• Work to do
Scan the listing and work out how many lines contain the word "follow". Nothing but the number should be given.
───── Input rows ─────
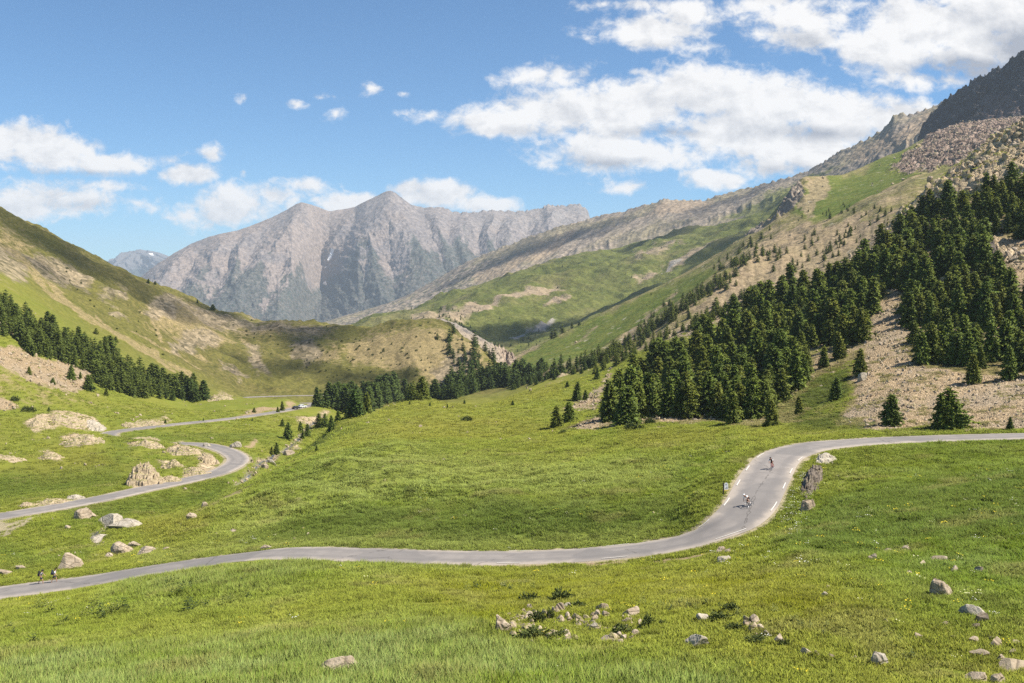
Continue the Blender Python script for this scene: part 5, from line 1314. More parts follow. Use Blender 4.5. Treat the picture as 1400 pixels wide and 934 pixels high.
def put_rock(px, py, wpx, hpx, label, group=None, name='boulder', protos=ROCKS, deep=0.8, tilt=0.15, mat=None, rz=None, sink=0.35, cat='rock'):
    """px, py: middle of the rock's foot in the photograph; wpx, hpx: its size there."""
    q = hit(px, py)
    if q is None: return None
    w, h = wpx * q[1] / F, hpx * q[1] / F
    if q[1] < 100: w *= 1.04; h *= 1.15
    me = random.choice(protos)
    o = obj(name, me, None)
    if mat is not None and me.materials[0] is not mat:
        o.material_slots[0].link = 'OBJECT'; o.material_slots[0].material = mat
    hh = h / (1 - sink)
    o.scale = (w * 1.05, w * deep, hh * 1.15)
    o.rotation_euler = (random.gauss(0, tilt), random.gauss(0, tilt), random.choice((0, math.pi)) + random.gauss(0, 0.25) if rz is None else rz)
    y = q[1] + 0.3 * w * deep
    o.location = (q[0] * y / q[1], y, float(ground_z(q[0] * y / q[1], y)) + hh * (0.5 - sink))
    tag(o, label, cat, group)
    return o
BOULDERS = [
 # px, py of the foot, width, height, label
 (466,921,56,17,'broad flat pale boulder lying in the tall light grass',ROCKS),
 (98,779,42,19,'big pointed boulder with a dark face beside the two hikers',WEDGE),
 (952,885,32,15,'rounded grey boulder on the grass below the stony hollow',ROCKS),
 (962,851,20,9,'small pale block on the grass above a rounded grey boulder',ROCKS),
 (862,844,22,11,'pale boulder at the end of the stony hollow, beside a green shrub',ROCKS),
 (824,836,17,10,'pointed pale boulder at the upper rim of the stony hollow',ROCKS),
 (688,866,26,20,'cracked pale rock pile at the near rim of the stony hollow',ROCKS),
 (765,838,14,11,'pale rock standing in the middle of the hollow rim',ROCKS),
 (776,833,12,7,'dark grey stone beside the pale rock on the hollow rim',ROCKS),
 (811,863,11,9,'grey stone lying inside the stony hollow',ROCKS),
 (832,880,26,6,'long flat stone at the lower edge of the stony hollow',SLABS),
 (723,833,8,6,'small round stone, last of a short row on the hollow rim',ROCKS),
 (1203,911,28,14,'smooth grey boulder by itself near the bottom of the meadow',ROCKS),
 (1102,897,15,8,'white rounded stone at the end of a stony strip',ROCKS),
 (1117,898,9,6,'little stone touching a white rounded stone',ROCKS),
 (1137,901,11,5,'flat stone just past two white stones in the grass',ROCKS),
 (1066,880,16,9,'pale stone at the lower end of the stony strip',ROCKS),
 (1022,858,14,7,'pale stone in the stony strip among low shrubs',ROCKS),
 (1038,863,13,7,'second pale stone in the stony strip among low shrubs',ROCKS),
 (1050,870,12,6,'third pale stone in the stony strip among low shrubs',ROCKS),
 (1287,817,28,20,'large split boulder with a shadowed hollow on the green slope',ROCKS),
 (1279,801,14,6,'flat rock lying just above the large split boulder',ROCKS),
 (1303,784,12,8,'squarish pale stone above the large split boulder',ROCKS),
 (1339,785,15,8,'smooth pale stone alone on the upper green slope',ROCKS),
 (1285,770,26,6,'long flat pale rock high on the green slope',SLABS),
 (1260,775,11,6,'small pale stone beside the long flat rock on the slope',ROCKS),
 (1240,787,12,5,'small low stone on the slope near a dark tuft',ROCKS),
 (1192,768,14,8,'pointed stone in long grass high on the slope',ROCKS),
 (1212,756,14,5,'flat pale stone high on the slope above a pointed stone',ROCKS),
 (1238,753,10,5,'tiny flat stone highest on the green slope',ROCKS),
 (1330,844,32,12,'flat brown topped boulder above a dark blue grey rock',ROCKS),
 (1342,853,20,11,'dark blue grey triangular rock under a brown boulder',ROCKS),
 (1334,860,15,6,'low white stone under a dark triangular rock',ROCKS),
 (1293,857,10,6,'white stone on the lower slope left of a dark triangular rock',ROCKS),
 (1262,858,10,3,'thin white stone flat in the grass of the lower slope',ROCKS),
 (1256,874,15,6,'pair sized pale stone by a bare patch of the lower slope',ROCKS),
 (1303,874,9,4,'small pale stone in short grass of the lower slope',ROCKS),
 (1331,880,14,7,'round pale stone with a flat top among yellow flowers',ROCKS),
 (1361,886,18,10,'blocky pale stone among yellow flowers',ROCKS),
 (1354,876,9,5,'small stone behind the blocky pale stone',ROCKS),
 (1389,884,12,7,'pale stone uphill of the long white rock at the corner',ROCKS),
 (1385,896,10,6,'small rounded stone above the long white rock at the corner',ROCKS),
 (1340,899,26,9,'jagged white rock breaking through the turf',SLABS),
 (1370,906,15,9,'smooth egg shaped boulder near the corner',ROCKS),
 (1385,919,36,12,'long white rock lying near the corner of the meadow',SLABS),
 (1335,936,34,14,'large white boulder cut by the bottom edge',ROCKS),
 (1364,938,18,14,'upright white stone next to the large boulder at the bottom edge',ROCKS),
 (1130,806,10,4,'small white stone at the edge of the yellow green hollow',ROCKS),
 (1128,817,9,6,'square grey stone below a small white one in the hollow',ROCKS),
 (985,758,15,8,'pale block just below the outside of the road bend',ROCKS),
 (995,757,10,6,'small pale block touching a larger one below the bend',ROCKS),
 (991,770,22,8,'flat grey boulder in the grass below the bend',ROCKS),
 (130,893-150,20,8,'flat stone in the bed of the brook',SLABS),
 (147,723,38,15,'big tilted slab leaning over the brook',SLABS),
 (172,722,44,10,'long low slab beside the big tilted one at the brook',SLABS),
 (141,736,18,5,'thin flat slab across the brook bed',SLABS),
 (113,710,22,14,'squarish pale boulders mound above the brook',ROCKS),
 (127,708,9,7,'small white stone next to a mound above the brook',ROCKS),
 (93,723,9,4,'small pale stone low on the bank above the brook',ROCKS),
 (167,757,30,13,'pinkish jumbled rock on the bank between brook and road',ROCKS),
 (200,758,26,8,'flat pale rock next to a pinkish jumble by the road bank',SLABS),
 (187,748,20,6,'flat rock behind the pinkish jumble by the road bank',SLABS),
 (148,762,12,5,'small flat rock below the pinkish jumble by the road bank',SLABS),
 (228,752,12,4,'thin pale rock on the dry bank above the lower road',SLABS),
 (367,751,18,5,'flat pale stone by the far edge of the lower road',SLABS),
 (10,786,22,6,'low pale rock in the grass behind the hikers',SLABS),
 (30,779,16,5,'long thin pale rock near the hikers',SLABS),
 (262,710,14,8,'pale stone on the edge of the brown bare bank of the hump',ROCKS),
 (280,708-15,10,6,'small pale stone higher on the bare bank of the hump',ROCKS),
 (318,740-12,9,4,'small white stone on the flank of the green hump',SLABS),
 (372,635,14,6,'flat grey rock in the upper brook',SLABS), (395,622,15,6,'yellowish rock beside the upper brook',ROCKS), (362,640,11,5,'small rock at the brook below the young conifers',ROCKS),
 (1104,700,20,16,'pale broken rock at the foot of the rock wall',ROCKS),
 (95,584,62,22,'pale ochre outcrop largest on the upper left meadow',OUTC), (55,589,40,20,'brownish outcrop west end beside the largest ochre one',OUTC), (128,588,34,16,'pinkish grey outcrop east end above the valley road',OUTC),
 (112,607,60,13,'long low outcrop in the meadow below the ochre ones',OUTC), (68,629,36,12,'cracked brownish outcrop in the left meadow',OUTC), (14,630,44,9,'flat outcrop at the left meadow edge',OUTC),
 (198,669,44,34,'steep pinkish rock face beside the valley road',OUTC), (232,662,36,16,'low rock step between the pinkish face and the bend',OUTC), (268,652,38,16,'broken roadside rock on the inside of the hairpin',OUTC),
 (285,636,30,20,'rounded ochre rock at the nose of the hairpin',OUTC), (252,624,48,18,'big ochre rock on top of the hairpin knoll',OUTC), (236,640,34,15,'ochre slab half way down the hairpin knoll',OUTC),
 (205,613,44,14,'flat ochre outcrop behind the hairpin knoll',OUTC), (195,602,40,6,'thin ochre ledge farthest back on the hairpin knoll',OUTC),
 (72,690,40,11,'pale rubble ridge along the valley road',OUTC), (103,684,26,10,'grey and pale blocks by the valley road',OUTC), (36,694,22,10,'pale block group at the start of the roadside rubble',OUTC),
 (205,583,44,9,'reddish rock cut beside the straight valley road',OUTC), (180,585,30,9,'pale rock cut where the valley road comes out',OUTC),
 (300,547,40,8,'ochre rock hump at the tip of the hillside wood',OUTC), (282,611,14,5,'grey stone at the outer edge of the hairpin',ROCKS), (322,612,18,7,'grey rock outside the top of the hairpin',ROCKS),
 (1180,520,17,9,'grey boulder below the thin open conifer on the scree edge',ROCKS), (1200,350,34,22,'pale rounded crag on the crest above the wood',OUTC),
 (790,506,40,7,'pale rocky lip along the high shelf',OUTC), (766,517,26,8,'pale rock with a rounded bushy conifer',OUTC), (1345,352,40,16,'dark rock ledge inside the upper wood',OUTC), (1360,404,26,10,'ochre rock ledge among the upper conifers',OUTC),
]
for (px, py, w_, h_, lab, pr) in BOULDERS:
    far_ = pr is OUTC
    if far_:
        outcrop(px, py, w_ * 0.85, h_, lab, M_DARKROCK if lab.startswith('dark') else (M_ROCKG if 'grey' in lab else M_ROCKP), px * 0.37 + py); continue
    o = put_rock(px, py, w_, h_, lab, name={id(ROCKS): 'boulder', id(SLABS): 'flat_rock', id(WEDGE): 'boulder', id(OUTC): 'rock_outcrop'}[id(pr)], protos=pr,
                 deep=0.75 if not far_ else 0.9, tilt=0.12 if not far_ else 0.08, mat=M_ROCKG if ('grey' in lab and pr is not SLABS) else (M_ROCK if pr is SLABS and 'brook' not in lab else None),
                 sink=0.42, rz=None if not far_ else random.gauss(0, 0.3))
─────
───── Input rows ─────
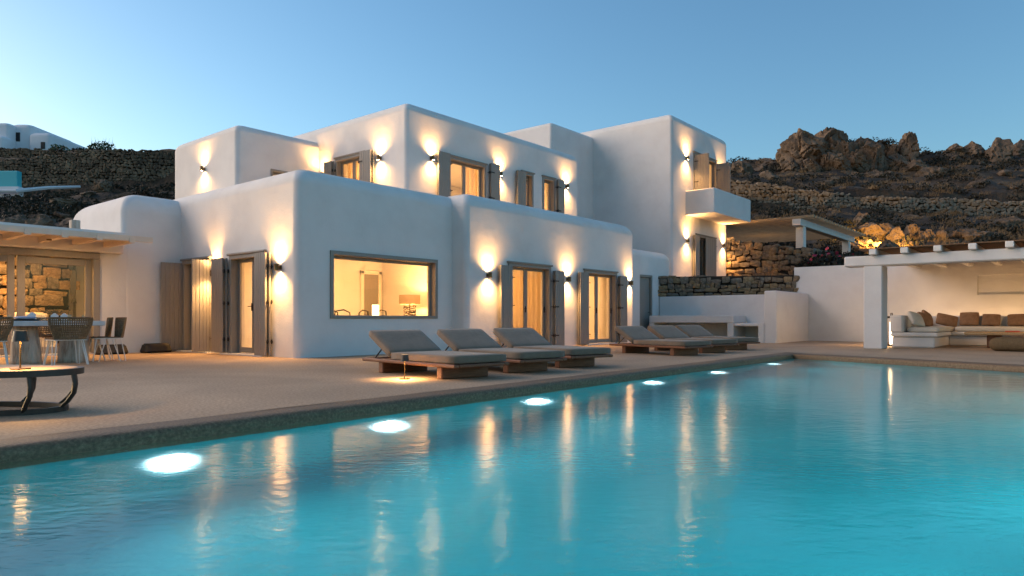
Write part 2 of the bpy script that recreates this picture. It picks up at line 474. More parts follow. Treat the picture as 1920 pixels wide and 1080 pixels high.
─────
• Output for this task
2